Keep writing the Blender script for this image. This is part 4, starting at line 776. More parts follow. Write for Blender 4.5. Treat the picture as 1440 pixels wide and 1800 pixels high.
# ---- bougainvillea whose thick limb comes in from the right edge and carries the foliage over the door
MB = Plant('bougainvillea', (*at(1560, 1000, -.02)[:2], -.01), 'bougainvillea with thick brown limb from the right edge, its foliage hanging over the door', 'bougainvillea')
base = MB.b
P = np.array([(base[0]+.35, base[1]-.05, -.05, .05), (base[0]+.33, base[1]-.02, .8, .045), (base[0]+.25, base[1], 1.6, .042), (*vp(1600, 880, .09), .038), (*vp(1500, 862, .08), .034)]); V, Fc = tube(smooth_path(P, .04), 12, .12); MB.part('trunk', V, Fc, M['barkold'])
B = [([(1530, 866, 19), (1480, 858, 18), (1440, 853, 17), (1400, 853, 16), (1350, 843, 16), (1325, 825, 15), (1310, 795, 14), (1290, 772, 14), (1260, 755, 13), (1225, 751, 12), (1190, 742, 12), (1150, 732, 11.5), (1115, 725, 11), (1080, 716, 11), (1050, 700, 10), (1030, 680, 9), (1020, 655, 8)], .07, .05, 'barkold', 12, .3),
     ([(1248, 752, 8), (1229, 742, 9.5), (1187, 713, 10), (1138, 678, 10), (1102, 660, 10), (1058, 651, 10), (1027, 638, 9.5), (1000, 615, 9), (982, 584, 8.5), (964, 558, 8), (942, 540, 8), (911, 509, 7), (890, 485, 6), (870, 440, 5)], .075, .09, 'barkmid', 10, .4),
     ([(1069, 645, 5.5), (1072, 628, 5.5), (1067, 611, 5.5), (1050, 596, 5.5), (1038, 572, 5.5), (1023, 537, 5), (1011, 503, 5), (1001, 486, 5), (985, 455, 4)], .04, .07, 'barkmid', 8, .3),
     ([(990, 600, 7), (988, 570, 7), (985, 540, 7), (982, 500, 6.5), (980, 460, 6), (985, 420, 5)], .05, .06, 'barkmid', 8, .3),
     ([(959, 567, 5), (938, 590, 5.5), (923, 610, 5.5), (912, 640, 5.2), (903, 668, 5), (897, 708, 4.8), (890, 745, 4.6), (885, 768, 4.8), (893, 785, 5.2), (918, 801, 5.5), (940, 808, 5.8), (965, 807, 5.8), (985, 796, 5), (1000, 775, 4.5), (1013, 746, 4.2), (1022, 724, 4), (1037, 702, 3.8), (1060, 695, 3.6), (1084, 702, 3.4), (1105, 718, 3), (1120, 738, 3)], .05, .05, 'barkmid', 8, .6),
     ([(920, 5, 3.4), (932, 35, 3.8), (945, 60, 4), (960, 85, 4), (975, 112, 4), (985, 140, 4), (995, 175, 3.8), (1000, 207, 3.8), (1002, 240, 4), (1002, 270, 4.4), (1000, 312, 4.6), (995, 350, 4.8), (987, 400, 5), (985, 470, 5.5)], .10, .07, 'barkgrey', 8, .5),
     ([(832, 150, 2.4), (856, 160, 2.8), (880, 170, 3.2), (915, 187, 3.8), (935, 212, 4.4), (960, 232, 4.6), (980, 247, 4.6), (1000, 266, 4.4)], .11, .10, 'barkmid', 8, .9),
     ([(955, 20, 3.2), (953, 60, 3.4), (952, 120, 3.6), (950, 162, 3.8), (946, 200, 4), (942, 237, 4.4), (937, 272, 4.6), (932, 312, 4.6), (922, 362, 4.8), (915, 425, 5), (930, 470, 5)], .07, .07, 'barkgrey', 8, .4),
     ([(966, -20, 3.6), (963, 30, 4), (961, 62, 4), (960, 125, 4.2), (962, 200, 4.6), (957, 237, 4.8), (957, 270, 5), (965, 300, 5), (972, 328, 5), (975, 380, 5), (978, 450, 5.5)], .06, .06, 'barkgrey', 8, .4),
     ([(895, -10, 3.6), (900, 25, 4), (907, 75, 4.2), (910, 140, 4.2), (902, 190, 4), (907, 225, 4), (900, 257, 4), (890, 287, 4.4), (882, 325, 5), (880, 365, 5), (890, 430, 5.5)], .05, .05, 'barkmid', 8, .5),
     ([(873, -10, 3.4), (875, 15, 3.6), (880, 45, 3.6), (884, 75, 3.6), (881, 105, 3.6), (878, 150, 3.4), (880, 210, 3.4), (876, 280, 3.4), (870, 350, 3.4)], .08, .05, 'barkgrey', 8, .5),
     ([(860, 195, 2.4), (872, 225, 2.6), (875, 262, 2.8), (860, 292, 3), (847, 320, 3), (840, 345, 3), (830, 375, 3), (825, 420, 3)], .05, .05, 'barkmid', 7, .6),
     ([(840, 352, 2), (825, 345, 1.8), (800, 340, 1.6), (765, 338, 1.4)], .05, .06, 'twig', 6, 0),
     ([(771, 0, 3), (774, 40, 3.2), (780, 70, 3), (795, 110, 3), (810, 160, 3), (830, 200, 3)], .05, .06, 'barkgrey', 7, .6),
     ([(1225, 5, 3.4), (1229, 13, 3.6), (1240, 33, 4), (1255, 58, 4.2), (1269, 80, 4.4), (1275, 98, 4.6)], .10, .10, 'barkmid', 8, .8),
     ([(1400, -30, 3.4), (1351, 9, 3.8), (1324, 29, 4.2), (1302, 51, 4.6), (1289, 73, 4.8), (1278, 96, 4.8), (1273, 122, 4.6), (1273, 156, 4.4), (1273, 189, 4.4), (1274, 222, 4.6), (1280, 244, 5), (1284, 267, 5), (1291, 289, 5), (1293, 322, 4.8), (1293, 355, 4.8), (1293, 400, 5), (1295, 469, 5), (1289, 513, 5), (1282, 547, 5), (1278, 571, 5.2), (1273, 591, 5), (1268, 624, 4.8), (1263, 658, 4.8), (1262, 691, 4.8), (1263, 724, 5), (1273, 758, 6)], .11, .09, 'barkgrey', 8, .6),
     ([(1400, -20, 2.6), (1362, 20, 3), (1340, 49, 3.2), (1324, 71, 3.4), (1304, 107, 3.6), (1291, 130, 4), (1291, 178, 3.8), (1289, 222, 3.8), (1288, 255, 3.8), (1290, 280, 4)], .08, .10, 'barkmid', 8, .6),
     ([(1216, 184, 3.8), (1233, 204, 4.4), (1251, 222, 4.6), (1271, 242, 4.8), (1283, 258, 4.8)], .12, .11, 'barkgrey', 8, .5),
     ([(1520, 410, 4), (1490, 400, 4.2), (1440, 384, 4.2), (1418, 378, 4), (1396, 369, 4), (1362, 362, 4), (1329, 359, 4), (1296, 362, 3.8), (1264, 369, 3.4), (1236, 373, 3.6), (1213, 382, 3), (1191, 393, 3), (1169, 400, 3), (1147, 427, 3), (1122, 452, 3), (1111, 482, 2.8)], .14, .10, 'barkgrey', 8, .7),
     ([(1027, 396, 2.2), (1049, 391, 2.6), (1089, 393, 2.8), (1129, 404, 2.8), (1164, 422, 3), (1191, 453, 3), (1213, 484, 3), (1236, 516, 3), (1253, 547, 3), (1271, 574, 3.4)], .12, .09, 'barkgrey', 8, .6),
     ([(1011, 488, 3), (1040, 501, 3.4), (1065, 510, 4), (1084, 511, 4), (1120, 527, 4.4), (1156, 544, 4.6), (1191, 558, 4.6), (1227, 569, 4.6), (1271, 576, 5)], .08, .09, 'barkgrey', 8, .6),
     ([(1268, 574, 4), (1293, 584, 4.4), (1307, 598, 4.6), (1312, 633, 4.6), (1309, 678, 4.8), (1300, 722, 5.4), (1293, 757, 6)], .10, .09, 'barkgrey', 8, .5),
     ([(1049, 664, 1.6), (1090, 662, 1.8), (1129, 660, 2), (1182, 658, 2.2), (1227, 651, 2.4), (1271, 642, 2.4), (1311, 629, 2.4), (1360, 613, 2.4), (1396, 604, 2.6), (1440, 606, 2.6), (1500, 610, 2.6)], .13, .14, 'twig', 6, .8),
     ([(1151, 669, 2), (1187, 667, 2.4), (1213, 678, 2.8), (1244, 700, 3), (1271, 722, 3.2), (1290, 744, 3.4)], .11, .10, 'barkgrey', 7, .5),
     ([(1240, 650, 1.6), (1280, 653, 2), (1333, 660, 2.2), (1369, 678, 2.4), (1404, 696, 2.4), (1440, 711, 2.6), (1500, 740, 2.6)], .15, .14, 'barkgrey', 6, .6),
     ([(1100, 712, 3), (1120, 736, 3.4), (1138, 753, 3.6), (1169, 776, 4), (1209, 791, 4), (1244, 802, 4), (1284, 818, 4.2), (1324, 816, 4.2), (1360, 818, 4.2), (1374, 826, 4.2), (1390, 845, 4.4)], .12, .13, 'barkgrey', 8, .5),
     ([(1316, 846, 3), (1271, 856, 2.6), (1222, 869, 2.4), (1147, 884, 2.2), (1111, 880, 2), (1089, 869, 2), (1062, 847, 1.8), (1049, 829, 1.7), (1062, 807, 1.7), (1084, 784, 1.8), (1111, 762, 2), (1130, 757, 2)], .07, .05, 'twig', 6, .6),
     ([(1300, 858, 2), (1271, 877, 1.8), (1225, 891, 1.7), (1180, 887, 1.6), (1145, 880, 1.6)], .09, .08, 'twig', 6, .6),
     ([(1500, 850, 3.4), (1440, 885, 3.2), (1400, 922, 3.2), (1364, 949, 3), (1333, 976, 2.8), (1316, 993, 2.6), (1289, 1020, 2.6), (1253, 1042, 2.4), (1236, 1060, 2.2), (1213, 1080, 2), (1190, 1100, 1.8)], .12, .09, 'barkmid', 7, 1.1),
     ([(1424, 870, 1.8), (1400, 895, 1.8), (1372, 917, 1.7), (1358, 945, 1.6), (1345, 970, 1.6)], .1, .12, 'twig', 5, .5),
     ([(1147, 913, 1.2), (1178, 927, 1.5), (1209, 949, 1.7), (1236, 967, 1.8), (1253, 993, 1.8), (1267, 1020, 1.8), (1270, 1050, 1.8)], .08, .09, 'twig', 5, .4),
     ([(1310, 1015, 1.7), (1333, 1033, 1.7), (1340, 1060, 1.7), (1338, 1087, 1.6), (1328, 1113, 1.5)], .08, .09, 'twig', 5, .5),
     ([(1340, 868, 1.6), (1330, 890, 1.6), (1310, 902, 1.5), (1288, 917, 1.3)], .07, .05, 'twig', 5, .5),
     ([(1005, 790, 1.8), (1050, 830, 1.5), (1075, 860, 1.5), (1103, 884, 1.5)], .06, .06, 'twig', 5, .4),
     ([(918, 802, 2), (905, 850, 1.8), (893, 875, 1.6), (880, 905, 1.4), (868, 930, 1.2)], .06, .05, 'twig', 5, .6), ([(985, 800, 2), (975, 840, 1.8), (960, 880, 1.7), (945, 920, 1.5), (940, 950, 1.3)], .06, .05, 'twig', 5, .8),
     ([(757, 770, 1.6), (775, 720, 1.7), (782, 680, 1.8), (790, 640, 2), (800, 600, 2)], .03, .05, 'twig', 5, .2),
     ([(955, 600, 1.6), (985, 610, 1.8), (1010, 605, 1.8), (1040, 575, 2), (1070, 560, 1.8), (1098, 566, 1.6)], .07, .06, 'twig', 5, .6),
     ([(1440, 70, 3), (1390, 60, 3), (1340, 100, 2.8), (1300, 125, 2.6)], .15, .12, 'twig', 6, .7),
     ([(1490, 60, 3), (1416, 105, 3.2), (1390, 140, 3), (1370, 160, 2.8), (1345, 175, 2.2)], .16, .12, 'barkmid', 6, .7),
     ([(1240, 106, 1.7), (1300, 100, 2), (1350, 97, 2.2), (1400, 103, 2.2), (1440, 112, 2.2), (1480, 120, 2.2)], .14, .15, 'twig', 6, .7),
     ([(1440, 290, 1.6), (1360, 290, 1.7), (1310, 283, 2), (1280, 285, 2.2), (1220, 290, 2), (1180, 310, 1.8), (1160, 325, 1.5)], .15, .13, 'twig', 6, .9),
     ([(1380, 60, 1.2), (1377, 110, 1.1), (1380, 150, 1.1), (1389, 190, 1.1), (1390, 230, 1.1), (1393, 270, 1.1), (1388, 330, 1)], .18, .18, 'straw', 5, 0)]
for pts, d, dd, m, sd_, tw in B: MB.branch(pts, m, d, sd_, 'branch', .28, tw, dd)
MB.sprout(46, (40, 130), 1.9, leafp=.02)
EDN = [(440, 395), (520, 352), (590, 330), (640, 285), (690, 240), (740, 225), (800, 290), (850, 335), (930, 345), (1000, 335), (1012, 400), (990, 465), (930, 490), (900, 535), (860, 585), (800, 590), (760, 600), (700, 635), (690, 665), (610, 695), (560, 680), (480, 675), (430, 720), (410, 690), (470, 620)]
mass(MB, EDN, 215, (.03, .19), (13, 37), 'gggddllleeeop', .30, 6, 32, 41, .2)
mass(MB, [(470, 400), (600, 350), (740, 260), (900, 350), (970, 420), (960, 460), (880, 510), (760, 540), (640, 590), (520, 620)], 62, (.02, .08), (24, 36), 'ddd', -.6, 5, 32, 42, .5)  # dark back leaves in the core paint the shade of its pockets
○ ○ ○
→ **GOAL OF THE EXERCISE**
Pick out every line with the string "part" and copy it.

→ **OUTPUT OF THE EXERCISE**
Keep writing the Blender script for this image. This is part 4, starting at line 776. More parts follow. Write for Blender 4.5. Treat the picture as 1440 pixels wide and 1800 pixels high.
P = np.array([(base[0]+.35, base[1]-.05, -.05, .05), (base[0]+.33, base[1]-.02, .8, .045), (base[0]+.25, base[1], 1.6, .042), (*vp(1600, 880, .09), .038), (*vp(1500, 862, .08), .034)]); V, Fc = tube(smooth_path(P, .04), 12, .12); MB.part('trunk', V, Fc, M['barkold'])